Now I am wondering if it can notch out fishing gear ( like swivels line connectors). I hit a spot the other day loaded with them and sinkers and the shallow brass swivels and gear were killing me !
Allow me to clarify - I dont notch out the bulb bases. I discern them
I do recover a few of them here and there, since more than a few gold items react exactly as the bases do.
 
Dahut, thanks for the nice review/writeup on the Golden...I have been thinking about trading my Cibola for a DeLeon or Cortes, but your post on the Golden has me thinking it may do what I want as well or better than the visual ID detectors...
 
Monkeywrangler22 said:
Dahut, thanks for the nice review/writeup on the Golden...I have been thinking about trading my Cibola for a DeLeon or Cortes, but your post on the Golden has me thinking it may do what I want as well or better than the visual ID detectors...
It will suffer an inch or so in depth, compared to Cibola. In return, you get tone ID and that wide open midrange.
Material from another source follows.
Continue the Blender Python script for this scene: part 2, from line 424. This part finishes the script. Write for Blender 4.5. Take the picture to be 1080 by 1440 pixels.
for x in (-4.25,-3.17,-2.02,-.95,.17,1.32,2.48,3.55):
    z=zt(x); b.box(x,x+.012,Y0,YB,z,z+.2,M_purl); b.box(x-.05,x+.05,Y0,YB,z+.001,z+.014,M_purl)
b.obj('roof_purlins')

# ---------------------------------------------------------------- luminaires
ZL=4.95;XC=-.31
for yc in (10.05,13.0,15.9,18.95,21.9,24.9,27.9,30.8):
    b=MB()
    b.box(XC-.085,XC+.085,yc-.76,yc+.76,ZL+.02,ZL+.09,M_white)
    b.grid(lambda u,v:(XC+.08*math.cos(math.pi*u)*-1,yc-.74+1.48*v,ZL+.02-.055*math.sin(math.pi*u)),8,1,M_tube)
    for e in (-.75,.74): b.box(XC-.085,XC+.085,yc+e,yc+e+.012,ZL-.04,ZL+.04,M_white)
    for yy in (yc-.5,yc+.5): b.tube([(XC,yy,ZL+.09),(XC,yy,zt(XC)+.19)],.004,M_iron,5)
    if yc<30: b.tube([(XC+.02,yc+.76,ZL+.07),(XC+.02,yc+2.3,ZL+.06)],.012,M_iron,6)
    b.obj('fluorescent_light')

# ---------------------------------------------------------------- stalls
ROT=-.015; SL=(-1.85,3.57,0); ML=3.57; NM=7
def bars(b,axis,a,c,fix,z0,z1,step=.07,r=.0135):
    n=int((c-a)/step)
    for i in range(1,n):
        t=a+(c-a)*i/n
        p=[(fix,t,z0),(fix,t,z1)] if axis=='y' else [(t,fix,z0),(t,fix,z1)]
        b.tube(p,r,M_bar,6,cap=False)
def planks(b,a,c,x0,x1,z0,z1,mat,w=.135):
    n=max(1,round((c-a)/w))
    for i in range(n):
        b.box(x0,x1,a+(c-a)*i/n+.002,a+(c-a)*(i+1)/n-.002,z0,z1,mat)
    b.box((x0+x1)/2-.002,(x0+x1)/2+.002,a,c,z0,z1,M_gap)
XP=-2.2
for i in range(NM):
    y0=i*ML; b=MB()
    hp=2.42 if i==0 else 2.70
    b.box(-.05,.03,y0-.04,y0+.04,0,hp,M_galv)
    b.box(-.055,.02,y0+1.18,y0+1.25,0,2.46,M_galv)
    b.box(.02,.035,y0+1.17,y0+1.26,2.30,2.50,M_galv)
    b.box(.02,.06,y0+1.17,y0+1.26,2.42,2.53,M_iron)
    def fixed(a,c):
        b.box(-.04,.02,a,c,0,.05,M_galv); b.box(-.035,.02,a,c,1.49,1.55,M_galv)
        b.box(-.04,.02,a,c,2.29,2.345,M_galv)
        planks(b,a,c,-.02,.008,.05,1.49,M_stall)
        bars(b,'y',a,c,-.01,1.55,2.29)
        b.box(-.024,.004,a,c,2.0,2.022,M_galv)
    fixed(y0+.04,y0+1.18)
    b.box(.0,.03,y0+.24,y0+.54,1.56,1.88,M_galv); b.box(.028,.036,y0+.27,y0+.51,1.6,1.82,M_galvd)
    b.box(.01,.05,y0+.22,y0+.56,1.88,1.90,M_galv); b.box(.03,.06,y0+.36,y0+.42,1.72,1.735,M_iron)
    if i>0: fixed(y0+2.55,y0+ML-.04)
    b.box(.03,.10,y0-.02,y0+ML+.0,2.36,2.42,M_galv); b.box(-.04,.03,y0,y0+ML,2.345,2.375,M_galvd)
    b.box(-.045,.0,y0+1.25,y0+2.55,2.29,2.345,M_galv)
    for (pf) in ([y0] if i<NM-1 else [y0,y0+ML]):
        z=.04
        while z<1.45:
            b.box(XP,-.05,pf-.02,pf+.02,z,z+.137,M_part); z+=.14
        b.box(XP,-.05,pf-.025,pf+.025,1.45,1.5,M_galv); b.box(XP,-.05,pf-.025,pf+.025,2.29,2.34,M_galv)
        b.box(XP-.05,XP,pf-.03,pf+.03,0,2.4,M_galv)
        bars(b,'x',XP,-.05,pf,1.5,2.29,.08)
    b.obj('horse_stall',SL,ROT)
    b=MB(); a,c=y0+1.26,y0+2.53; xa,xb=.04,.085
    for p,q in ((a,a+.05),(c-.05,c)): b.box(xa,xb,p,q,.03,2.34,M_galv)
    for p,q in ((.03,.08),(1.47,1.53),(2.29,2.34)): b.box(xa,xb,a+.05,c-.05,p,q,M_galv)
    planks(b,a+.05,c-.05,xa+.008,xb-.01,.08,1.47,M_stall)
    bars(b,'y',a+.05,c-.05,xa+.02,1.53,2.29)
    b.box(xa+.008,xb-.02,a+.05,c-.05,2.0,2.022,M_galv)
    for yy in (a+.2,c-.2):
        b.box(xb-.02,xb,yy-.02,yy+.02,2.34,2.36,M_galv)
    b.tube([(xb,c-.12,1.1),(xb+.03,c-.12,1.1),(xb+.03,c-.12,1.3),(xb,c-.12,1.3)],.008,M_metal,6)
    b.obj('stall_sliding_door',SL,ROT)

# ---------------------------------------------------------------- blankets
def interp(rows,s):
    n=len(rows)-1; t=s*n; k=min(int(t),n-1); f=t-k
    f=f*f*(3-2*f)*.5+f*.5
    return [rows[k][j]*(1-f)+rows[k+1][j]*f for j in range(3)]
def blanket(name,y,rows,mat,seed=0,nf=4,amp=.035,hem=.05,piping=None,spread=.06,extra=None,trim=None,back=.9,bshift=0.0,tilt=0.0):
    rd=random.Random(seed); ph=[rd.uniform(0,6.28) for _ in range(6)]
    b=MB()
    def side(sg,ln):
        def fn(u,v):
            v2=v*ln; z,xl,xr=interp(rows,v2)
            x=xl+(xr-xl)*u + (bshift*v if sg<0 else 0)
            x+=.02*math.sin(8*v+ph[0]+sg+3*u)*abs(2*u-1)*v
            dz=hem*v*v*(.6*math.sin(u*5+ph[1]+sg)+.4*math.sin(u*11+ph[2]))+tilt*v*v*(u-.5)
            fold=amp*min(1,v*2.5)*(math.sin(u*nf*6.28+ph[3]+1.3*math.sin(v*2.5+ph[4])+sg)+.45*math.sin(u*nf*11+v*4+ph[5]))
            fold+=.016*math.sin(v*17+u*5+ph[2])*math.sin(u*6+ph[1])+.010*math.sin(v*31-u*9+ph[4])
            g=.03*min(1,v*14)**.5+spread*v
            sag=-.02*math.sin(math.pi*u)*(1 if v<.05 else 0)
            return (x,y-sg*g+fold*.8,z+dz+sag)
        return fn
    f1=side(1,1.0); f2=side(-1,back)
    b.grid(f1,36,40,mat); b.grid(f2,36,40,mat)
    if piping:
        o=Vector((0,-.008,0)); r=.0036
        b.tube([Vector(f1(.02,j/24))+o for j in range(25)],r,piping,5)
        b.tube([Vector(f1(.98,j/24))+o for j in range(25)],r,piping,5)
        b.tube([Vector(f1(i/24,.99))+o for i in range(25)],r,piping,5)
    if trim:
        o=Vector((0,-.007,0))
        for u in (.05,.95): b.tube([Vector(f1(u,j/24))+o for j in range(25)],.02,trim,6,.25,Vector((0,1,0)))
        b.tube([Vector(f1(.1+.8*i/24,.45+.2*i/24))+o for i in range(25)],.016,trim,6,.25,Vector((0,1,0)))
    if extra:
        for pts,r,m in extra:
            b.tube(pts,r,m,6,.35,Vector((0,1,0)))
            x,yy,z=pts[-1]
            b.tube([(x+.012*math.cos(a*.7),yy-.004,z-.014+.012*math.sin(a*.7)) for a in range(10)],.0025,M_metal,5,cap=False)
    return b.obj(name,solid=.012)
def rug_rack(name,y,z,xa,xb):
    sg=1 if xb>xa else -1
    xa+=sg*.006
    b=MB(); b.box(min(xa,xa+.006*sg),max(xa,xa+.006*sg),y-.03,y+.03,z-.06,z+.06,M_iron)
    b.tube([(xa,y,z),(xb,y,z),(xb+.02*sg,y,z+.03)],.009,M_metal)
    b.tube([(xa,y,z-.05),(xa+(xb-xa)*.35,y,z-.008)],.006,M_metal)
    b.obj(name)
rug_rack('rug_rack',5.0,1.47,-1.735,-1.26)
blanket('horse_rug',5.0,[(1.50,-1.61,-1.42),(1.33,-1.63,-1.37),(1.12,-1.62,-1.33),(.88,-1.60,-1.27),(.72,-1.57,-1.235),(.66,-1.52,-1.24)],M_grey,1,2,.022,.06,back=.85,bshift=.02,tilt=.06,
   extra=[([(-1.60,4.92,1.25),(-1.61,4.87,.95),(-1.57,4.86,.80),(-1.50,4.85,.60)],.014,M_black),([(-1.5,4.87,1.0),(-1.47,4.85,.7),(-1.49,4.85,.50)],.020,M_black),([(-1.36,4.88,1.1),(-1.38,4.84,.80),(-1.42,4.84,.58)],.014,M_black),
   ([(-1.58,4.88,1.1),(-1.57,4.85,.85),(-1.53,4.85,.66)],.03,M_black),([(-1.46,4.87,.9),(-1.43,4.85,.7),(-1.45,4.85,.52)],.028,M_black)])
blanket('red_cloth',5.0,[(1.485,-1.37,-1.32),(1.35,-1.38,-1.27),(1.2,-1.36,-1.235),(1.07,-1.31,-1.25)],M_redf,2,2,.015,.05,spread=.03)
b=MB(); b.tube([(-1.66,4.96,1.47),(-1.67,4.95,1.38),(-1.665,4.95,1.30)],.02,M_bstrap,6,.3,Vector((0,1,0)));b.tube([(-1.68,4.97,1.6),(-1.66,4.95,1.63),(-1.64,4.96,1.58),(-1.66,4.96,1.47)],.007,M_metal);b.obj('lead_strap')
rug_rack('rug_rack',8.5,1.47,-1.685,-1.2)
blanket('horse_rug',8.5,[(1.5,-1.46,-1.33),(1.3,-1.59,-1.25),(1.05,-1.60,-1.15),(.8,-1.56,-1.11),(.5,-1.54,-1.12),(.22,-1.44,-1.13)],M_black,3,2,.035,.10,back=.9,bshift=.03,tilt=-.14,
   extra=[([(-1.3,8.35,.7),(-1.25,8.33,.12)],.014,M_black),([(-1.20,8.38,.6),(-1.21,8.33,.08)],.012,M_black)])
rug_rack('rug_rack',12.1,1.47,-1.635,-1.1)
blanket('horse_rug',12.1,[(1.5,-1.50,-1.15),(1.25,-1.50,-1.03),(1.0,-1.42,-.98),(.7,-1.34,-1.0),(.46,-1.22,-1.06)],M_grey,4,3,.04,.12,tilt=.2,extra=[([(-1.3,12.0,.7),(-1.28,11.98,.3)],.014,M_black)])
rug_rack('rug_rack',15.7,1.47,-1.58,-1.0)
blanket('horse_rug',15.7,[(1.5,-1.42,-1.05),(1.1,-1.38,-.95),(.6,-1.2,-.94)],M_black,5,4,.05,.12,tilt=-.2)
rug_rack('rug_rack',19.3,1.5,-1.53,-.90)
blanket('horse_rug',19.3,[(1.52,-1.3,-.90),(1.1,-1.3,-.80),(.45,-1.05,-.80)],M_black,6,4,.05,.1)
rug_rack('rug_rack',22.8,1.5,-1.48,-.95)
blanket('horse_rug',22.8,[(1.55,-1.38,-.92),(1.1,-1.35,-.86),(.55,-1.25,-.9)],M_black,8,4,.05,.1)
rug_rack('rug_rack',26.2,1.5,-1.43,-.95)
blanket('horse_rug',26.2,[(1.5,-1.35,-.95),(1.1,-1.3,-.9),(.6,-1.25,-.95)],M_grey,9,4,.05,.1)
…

If more depth isnt what you specifically need, then think of the Golden uMax as a Cibola with deluxe features.
 
Wow, that was a good read. I will have my Golden in about 1.5 to 2 weeks, really excited. You mention a pulltab map, can you email that to me and any other words of wisdom? I will have the 7" widescan, have already acquired the 5.75" and 4" concentric coils. I do not think there will be any other coils in my future, unless I could find a Troy X2 9" coil.

Thanks Matt
 
I thought that I would try another Golden
 
You're right about that Sven I really like the Tejon & would love to get another one. I have another not so well known Tesoro all lined up. I am keeping which one I am getting a secret until my Golden
 
I've owned a Golden u-max a few years back and it was a very good machine.... it isn't one of Tesoro's deepest seeking machines but it is great on coins & Jewelry. Take the time to read and understand the notch feature on this unit because it's one of the best features on this particular unit.I've often pondered swapping my Bandido II for another Golden on many occasions.